Wednesday, July 8, 2015

Encyclical Highlights

Pope Francis's Encyclical, Laudato Si, is wonderful. It presents a well-reasoned treatment of our responsibility to care for the Earth that flows from the Bible and from church history, It is written with a pastoral heart, not just for Catholics or Christians, but for all of humanity. Calling us to live within limits, the encyclical suggests that our purchases and pace of life are moral issues. It is written with the duty to care for the world's very poor as its primary concern, and makes clear that our agricultural and environmental problems issue from cultural problems.

Point after point is worth reading and reflecting on, but I want to highlight a few.   

The fourth section of the first chapter - Decline in the quality of human life and the breakdown of society - is beautifully crafted. The 49th paragraph makes a point I tried to articulate in my 2011 post How to Be a Rich Christian (To remind myself): We cannot reasonably expect to understand or solve the problems of poor people when we are insulated from them. To this point, Francis seems to add that we cannot expect to understand or solve the problems of the poor Earth, while being insulated from it, either.

49. It needs to be said that, generally speaking, there is little in the way of clear awareness of problems which especially affect the excluded. Yet they are the majority of the planet’s population, billions of people. These days, they are mentioned in international political and economic discussions, but one often has the impression that their problems are brought up as an afterthought, a question which gets added almost out of duty or in a tangential way, if not treated merely as collateral damage. Indeed, when all is said and done, they frequently remain at the bottom of the pile. This is due partly to the fact that many professionals, opinion makers, communications media and centres of power, being located in affluent urban areas, are far removed from the poor, with little direct contact with their problems. They live and reason from the comfortable position of a high level of development and a quality of life well beyond the reach of the majority of the world’s population. This lack of physical contact and encounter, encouraged at times by the disintegration of our cities, can lead to a numbing of conscience and to tendentious analyses which neglect parts of reality. At times this attitude exists side by side with a “green” rhetoric. Today, however, we have to realize that a true ecological approach always becomes a social approach; it must integrate questions of justice in debates on the environment, so as to so as to hear both the cry of the earth and the cry of the poor.

Also...
 Many people will deny doing anything wrong because distractions constantly dull our consciousness of just how limited and finite our world really is.

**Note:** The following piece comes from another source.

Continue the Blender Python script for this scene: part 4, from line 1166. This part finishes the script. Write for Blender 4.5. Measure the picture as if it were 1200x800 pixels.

As a result, whatever is fragile, like the environment, is defenceless before the interests of a diefied market.
 And...

For all our limitations, gestures of generosity, solidarity and care cannot but well up within us, since we were made for love.

I could go on pulling out highlights for a long time. But I won't. Read the full text of the encyclical here. What are your takeaways?


1 comment:

chad said...

Regarding insulating ourselves from the poor, these two scriptures come to mind:

Prov 28:27 Those who close their eyes to the poor receive many curses.

Proverbs 21:13 Whoever shuts their ears to the cry of the poor will also cry out and not be answered.

It is easy to say to ourselves that we're ok because we're not overtly opressing the poor, but these scriptures go a lot farther. It isn't enough just to not oppress. These scriptures indicate that not seeing or hearing the suffering is also a sin. And by implication, doing nothing about it is also a sin.

When we insulate ourselves through distractions and physical distance, we close our eyes and ears to the poor.

His point about insulating ourselves through distraction is a powerful one that I really need to take to heart. I can tend to get myself completely absorbed in various hobbies, research, academic interests, "ministry" meetings and events so I really do not see the poor at all.

Because of urban sprawl and severe socio economic segregation Christians who live in North America are very isolated from the poor. It is easy to live all of life without even seeing someone suffering in this way. We need to make an extra effort to expose ourselves regularly and often. Or, for those who can, move!